:: TO BE DONE ::
Set down the lines from the one containing "Continue the Blender Python script for this scene: part 2, from" to the one containing "ORG[prom.name] = Vector((0, 0, 0))", both lines included, exactly as they stand and with no other lines.

--*--

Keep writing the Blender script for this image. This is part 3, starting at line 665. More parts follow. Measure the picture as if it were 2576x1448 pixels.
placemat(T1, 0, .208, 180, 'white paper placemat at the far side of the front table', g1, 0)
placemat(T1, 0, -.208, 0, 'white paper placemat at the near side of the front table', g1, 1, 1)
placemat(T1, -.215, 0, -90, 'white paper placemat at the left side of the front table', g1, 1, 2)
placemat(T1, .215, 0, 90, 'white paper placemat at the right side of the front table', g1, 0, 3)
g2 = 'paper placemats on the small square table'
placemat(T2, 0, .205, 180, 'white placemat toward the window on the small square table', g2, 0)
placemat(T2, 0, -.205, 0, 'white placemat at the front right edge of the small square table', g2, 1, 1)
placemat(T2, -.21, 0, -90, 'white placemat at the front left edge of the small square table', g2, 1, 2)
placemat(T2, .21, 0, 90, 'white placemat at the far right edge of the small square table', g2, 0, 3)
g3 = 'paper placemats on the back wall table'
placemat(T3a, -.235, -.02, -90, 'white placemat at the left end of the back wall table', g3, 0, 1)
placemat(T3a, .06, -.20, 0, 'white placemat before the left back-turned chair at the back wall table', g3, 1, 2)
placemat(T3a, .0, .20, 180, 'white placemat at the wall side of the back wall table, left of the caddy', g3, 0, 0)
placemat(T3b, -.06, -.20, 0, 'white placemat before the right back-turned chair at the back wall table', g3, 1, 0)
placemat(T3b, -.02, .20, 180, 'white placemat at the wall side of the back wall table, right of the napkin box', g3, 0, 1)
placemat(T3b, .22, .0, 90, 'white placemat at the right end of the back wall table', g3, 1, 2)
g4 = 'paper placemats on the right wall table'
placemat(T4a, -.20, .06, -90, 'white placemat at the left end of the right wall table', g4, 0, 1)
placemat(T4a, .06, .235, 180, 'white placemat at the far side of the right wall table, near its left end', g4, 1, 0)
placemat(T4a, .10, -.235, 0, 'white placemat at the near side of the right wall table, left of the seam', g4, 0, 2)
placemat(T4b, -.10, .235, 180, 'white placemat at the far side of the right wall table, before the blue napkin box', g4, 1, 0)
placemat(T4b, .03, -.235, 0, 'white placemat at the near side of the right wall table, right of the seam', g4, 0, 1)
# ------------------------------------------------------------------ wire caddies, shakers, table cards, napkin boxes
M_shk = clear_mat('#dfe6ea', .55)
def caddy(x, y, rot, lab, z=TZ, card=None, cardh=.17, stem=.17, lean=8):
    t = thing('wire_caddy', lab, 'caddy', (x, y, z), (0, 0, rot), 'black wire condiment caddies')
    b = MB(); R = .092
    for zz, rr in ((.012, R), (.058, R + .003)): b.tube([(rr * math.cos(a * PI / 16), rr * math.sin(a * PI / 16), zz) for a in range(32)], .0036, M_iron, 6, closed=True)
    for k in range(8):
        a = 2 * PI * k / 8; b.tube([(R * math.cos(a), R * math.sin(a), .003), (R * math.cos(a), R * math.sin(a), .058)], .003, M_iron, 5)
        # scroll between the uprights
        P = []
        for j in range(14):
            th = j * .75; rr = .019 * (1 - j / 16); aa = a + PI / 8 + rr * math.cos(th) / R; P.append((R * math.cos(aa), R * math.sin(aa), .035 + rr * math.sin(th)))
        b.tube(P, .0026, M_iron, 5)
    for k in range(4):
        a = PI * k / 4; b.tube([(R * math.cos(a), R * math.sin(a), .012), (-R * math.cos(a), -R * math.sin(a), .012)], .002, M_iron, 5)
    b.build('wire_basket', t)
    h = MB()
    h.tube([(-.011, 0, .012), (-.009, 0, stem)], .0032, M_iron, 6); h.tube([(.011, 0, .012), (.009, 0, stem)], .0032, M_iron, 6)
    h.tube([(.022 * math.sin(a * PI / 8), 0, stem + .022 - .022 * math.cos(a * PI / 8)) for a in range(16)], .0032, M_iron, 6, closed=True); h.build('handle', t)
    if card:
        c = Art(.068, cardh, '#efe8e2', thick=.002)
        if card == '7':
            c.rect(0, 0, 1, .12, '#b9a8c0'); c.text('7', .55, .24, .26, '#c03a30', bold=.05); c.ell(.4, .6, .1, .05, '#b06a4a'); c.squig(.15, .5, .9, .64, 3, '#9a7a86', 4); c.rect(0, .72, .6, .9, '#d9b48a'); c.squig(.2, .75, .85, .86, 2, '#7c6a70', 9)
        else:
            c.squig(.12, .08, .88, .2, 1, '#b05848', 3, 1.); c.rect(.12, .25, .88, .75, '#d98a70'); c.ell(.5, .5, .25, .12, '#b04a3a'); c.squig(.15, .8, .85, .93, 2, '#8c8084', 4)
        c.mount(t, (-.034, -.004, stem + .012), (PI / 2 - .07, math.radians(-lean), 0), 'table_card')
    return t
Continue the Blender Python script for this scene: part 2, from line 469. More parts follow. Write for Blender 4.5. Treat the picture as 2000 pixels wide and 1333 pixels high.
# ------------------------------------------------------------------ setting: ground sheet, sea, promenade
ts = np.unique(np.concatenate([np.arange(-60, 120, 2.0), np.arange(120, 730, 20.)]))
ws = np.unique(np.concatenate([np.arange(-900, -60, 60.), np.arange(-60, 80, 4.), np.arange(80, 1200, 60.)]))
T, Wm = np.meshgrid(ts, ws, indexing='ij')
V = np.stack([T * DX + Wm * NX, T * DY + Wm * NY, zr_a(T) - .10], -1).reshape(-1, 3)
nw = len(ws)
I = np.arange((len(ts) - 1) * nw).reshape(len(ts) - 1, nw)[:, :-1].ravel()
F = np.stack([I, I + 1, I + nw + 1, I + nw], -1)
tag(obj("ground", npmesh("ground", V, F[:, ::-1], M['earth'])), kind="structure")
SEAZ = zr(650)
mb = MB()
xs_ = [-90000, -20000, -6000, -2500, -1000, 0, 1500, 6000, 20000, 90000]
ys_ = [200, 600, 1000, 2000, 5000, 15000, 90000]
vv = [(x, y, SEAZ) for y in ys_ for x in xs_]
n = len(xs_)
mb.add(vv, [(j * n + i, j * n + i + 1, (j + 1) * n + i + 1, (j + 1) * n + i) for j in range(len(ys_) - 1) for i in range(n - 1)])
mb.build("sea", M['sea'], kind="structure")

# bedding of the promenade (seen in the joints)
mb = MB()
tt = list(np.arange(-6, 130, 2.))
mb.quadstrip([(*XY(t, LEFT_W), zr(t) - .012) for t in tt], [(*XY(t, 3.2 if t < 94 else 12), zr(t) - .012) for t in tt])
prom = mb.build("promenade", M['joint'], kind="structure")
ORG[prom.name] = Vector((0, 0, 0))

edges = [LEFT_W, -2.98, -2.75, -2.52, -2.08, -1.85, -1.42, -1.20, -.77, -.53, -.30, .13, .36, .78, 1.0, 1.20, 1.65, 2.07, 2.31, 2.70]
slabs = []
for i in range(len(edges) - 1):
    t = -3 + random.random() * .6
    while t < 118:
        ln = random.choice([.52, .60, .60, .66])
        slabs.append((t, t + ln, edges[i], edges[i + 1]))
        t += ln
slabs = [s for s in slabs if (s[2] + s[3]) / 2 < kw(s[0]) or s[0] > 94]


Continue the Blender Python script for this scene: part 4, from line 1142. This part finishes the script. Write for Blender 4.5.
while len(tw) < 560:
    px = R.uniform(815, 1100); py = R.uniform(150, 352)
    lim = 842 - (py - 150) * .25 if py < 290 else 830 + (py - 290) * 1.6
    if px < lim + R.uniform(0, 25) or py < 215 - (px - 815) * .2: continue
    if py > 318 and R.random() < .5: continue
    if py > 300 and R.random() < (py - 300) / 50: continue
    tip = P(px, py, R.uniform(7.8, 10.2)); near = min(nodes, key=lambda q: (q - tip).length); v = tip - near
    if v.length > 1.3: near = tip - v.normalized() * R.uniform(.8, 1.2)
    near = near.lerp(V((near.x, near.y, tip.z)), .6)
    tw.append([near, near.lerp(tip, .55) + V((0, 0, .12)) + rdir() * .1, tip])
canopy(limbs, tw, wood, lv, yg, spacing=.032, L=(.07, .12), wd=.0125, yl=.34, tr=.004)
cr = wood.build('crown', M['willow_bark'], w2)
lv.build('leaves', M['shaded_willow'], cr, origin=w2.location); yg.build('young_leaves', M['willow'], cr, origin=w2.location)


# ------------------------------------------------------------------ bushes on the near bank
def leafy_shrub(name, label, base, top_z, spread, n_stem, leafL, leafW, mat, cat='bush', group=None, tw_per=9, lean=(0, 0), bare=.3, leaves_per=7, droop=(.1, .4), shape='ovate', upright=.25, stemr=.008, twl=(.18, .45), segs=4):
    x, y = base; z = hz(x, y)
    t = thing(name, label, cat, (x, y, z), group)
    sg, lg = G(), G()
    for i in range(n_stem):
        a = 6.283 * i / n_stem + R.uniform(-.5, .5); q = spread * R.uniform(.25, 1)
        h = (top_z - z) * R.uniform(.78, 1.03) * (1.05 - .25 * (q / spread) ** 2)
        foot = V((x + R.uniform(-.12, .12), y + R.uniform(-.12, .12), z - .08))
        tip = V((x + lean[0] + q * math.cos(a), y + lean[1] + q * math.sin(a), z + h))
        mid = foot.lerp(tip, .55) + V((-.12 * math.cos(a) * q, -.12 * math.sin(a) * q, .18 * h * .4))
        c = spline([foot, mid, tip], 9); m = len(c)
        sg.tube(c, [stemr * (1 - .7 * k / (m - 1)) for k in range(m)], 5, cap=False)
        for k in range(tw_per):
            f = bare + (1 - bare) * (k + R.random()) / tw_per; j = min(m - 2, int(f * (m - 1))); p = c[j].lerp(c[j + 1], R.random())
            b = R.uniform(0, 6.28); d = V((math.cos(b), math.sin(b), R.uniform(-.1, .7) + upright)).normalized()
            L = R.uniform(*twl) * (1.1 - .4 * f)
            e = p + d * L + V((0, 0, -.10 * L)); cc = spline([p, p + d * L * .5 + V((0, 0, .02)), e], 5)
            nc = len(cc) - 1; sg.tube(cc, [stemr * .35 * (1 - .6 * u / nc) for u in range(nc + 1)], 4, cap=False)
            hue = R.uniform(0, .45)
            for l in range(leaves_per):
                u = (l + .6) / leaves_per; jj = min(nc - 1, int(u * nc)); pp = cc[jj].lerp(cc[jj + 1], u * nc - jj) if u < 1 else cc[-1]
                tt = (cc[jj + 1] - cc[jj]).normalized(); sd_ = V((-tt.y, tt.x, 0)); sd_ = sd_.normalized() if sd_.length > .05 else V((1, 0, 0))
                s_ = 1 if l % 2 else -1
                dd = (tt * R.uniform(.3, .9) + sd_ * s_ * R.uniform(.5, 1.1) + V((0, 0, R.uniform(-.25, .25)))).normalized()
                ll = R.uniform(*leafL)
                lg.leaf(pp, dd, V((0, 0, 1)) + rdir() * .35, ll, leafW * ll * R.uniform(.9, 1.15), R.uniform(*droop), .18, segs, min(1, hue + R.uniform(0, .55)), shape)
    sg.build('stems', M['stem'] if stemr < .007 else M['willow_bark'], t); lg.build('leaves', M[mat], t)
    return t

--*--

:: SOLUTION TO THIS EXERCISE ::
Continue the Blender Python script for this scene: part 2, from line 469. More parts follow. Write for Blender 4.5. Treat the picture as 2000 pixels wide and 1333 pixels high.
# ------------------------------------------------------------------ setting: ground sheet, sea, promenade
ts = np.unique(np.concatenate([np.arange(-60, 120, 2.0), np.arange(120, 730, 20.)]))
ws = np.unique(np.concatenate([np.arange(-900, -60, 60.), np.arange(-60, 80, 4.), np.arange(80, 1200, 60.)]))
T, Wm = np.meshgrid(ts, ws, indexing='ij')
V = np.stack([T * DX + Wm * NX, T * DY + Wm * NY, zr_a(T) - .10], -1).reshape(-1, 3)
nw = len(ws)
I = np.arange((len(ts) - 1) * nw).reshape(len(ts) - 1, nw)[:, :-1].ravel()
F = np.stack([I, I + 1, I + nw + 1, I + nw], -1)
tag(obj("ground", npmesh("ground", V, F[:, ::-1], M['earth'])), kind="structure")
SEAZ = zr(650)
mb = MB()
xs_ = [-90000, -20000, -6000, -2500, -1000, 0, 1500, 6000, 20000, 90000]
ys_ = [200, 600, 1000, 2000, 5000, 15000, 90000]
vv = [(x, y, SEAZ) for y in ys_ for x in xs_]
n = len(xs_)
mb.add(vv, [(j * n + i, j * n + i + 1, (j + 1) * n + i + 1, (j + 1) * n + i) for j in range(len(ys_) - 1) for i in range(n - 1)])
mb.build("sea", M['sea'], kind="structure")

# bedding of the promenade (seen in the joints)
mb = MB()
tt = list(np.arange(-6, 130, 2.))
mb.quadstrip([(*XY(t, LEFT_W), zr(t) - .012) for t in tt], [(*XY(t, 3.2 if t < 94 else 12), zr(t) - .012) for t in tt])
prom = mb.build("promenade", M['joint'], kind="structure")
ORG[prom.name] = Vector((0, 0, 0))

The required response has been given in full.